** Start Material for this task **

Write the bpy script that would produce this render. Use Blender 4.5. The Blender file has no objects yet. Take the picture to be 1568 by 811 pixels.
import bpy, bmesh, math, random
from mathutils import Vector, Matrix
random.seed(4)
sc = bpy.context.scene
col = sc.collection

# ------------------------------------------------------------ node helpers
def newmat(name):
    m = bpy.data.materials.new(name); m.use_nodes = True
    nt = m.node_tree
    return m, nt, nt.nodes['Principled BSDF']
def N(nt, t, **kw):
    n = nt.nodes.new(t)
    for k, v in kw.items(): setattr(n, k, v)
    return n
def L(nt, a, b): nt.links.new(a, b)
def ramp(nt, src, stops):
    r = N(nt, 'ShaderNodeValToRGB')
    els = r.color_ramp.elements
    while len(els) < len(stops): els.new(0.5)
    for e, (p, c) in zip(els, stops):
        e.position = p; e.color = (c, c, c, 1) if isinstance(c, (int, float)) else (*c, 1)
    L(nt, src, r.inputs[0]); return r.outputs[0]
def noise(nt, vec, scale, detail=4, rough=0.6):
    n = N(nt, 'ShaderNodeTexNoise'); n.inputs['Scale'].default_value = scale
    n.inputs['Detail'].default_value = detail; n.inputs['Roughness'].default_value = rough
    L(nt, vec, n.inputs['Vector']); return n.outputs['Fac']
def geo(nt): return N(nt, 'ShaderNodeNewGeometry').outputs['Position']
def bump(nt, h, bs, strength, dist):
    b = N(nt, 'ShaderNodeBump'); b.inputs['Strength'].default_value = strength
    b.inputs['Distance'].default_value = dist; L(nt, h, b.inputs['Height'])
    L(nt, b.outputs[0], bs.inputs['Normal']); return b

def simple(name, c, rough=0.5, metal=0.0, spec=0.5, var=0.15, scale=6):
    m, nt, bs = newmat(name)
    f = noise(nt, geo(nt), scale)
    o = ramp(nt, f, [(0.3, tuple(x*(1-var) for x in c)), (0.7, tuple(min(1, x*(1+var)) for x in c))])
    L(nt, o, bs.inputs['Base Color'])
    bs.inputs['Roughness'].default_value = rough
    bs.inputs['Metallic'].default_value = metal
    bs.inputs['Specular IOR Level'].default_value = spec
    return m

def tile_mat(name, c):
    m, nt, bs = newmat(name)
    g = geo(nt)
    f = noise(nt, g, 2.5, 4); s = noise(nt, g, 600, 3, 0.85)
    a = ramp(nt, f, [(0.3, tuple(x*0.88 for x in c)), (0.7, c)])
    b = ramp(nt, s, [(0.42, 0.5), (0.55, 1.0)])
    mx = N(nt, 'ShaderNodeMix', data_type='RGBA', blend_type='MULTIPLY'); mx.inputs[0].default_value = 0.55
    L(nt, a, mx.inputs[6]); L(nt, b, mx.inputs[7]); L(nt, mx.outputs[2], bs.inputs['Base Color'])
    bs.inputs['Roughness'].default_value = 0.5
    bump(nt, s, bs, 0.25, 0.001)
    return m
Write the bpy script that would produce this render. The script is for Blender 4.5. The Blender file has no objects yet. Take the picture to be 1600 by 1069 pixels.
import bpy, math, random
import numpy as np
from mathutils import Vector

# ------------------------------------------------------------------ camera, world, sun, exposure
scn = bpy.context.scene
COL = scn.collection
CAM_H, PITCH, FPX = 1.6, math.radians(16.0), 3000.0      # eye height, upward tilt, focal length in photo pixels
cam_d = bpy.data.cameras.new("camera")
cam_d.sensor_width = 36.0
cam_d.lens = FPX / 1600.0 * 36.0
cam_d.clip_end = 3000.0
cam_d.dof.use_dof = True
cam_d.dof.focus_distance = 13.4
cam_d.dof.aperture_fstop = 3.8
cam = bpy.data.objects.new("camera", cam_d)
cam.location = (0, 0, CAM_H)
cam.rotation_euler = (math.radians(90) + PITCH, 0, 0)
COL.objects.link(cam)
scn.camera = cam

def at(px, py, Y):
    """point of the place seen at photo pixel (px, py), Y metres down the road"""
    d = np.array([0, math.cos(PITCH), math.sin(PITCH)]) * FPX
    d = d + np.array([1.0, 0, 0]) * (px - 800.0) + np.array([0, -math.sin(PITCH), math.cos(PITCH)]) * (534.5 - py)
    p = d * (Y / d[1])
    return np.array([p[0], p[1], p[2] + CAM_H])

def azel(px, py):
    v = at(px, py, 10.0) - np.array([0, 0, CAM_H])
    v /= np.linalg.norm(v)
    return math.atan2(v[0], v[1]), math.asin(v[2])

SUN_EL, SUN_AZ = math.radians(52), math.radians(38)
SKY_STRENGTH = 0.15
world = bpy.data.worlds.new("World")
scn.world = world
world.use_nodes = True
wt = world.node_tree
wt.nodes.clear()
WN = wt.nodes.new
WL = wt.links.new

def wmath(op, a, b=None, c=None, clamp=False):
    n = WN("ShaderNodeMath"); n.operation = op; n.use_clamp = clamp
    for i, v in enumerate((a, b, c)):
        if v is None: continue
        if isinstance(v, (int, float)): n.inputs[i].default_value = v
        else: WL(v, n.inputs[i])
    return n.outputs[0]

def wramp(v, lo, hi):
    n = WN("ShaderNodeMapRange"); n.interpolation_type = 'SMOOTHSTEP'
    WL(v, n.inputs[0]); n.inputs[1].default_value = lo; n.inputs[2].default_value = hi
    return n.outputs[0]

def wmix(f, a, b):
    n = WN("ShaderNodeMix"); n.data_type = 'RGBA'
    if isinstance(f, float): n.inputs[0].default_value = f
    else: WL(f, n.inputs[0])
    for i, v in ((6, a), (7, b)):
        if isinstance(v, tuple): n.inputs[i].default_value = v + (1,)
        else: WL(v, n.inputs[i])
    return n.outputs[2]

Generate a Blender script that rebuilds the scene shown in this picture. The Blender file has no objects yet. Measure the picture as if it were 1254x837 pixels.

** End Material for this task **

__Directive__
Retype every record above exactly as written.

__Written reply__
Write the bpy script that would produce this render. Use Blender 4.5. The Blender file has no objects yet. Take the picture to be 1568 by 811 pixels.
import bpy, bmesh, math, random
from mathutils import Vector, Matrix
random.seed(4)
sc = bpy.context.scene
col = sc.collection

# ------------------------------------------------------------ node helpers
def newmat(name):
    m = bpy.data.materials.new(name); m.use_nodes = True
    nt = m.node_tree
    return m, nt, nt.nodes['Principled BSDF']
def N(nt, t, **kw):
    n = nt.nodes.new(t)
    for k, v in kw.items(): setattr(n, k, v)
    return n
def L(nt, a, b): nt.links.new(a, b)
def ramp(nt, src, stops):
    r = N(nt, 'ShaderNodeValToRGB')
    els = r.color_ramp.elements
    while len(els) < len(stops): els.new(0.5)
    for e, (p, c) in zip(els, stops):
        e.position = p; e.color = (c, c, c, 1) if isinstance(c, (int, float)) else (*c, 1)
    L(nt, src, r.inputs[0]); return r.outputs[0]
def noise(nt, vec, scale, detail=4, rough=0.6):
    n = N(nt, 'ShaderNodeTexNoise'); n.inputs['Scale'].default_value = scale
    n.inputs['Detail'].default_value = detail; n.inputs['Roughness'].default_value = rough
    L(nt, vec, n.inputs['Vector']); return n.outputs['Fac']
def geo(nt): return N(nt, 'ShaderNodeNewGeometry').outputs['Position']
def bump(nt, h, bs, strength, dist):
    b = N(nt, 'ShaderNodeBump'); b.inputs['Strength'].default_value = strength
    b.inputs['Distance'].default_value = dist; L(nt, h, b.inputs['Height'])
    L(nt, b.outputs[0], bs.inputs['Normal']); return b

def simple(name, c, rough=0.5, metal=0.0, spec=0.5, var=0.15, scale=6):
    m, nt, bs = newmat(name)
    f = noise(nt, geo(nt), scale)
    o = ramp(nt, f, [(0.3, tuple(x*(1-var) for x in c)), (0.7, tuple(min(1, x*(1+var)) for x in c))])
    L(nt, o, bs.inputs['Base Color'])
    bs.inputs['Roughness'].default_value = rough
    bs.inputs['Metallic'].default_value = metal
    bs.inputs['Specular IOR Level'].default_value = spec
    return m

def tile_mat(name, c):
    m, nt, bs = newmat(name)
    g = geo(nt)
    f = noise(nt, g, 2.5, 4); s = noise(nt, g, 600, 3, 0.85)
    a = ramp(nt, f, [(0.3, tuple(x*0.88 for x in c)), (0.7, c)])
    b = ramp(nt, s, [(0.42, 0.5), (0.55, 1.0)])
    mx = N(nt, 'ShaderNodeMix', data_type='RGBA', blend_type='MULTIPLY'); mx.inputs[0].default_value = 0.55
    L(nt, a, mx.inputs[6]); L(nt, b, mx.inputs[7]); L(nt, mx.outputs[2], bs.inputs['Base Color'])
    bs.inputs['Roughness'].default_value = 0.5
    bump(nt, s, bs, 0.25, 0.001)
    return m
Write the bpy script that would produce this render. The script is for Blender 4.5. The Blender file has no objects yet. Take the picture to be 1600 by 1069 pixels.
import bpy, math, random
import numpy as np
from mathutils import Vector

# ------------------------------------------------------------------ camera, world, sun, exposure
scn = bpy.context.scene
COL = scn.collection
CAM_H, PITCH, FPX = 1.6, math.radians(16.0), 3000.0      # eye height, upward tilt, focal length in photo pixels
cam_d = bpy.data.cameras.new("camera")
cam_d.sensor_width = 36.0
cam_d.lens = FPX / 1600.0 * 36.0
cam_d.clip_end = 3000.0
cam_d.dof.use_dof = True
cam_d.dof.focus_distance = 13.4
cam_d.dof.aperture_fstop = 3.8
cam = bpy.data.objects.new("camera", cam_d)
cam.location = (0, 0, CAM_H)
cam.rotation_euler = (math.radians(90) + PITCH, 0, 0)
COL.objects.link(cam)
scn.camera = cam

def at(px, py, Y):
    """point of the place seen at photo pixel (px, py), Y metres down the road"""
    d = np.array([0, math.cos(PITCH), math.sin(PITCH)]) * FPX
    d = d + np.array([1.0, 0, 0]) * (px - 800.0) + np.array([0, -math.sin(PITCH), math.cos(PITCH)]) * (534.5 - py)
    p = d * (Y / d[1])
    return np.array([p[0], p[1], p[2] + CAM_H])

def azel(px, py):
    v = at(px, py, 10.0) - np.array([0, 0, CAM_H])
    v /= np.linalg.norm(v)
    return math.atan2(v[0], v[1]), math.asin(v[2])

SUN_EL, SUN_AZ = math.radians(52), math.radians(38)
SKY_STRENGTH = 0.15
world = bpy.data.worlds.new("World")
scn.world = world
world.use_nodes = True
wt = world.node_tree
wt.nodes.clear()
WN = wt.nodes.new
WL = wt.links.new

def wmath(op, a, b=None, c=None, clamp=False):
    n = WN("ShaderNodeMath"); n.operation = op; n.use_clamp = clamp
    for i, v in enumerate((a, b, c)):
        if v is None: continue
        if isinstance(v, (int, float)): n.inputs[i].default_value = v
        else: WL(v, n.inputs[i])
    return n.outputs[0]

def wramp(v, lo, hi):
    n = WN("ShaderNodeMapRange"); n.interpolation_type = 'SMOOTHSTEP'
    WL(v, n.inputs[0]); n.inputs[1].default_value = lo; n.inputs[2].default_value = hi
    return n.outputs[0]

def wmix(f, a, b):
    n = WN("ShaderNodeMix"); n.data_type = 'RGBA'
    if isinstance(f, float): n.inputs[0].default_value = f
    else: WL(f, n.inputs[0])
    for i, v in ((6, a), (7, b)):
        if isinstance(v, tuple): n.inputs[i].default_value = v + (1,)
        else: WL(v, n.inputs[i])
    return n.outputs[2]

Generate a Blender script that rebuilds the scene shown in this picture. The Blender file has no objects yet. Measure the picture as if it were 1254x837 pixels.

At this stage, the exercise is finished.